En el fondo, el cardenismo ha quedado en una nostalgia. El PRD entró tardíamente en defensa de la memoria petrolera del general Cárdenas y lo hizo sin una propuesta real alternativa; la tarea de Cuauhtémoc, el PRD, López Obrador y un Ebrard buscando posicionarse en un espacio político mayor se ha centrado en lo imposible: revertir la reforma ya aprobada por la mayoría calificada en el Congreso federal, por la mayorías de los congresos estatales y promulgada legalmente por el presidente Peña Nieto publicándola en el Diario Oficial de la Federación. La consulta carece de estructura legal.
Lo malo es que la apatía histórica del neocardenismo, el olvido del proyecto nacional cardenista, la defensa del petróleo ante una decisión legal, la lucha por una consulta que será un callejón sin salida y el sentimentalismo por una decisión tomada hace setenta y cinco años ofrecen la imagen de un cardenismo desarticulado, flojo, sin ideas coherentes e integradoras.

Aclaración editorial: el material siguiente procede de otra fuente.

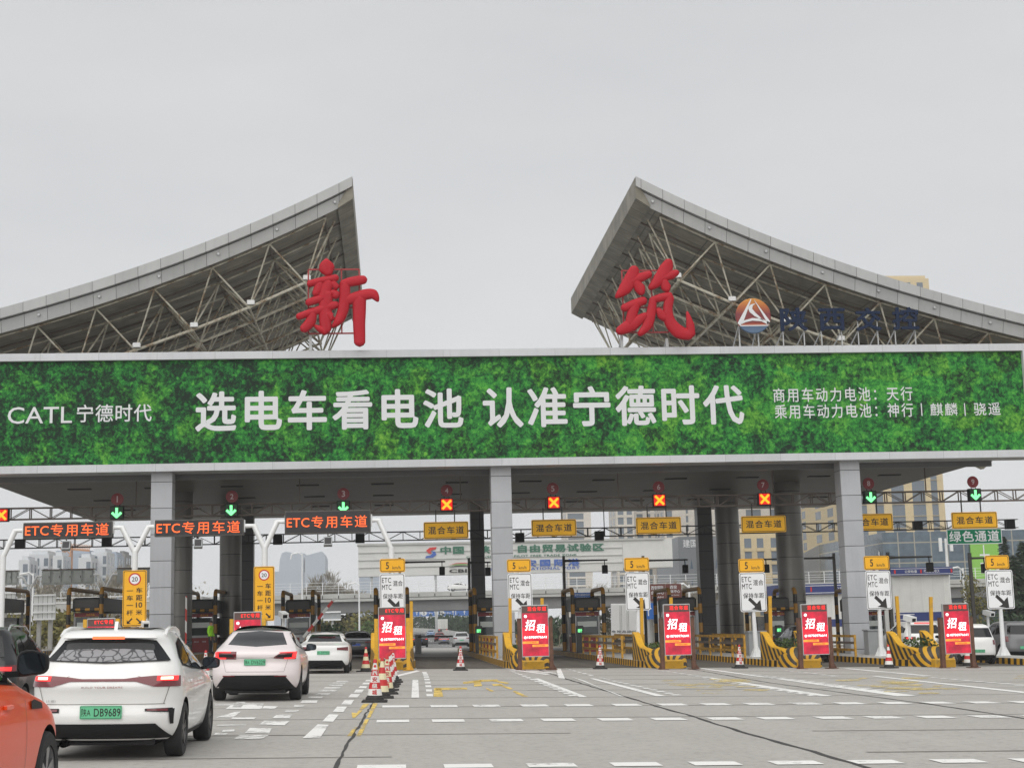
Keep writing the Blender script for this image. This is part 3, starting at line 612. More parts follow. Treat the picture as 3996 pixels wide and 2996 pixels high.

El problema fue que la decisión expropiadora de 1938 quedó en manos del PRI sin que existiera un movimiento cardenista estructurado e ideológico ni tampoco aterrizado en un proyecto nacional de desarrollo. Al final, Lázaro Cárdenas y el llamado cardenismo quedó como un punto de referencia histórico en el ámbito académico. El “Parte de novedades” que redactó el historiador Lorenzo Meyer –autor de libros sobre el nacionalismo petrolero y la Revolución Mexicana– pareció en 1990 más un réquiem por el general Cárdenas, por su proyecto y por el llamado cardenismo que una convocatoria a rescatar el simbolismo cardenista sobre el petróleo.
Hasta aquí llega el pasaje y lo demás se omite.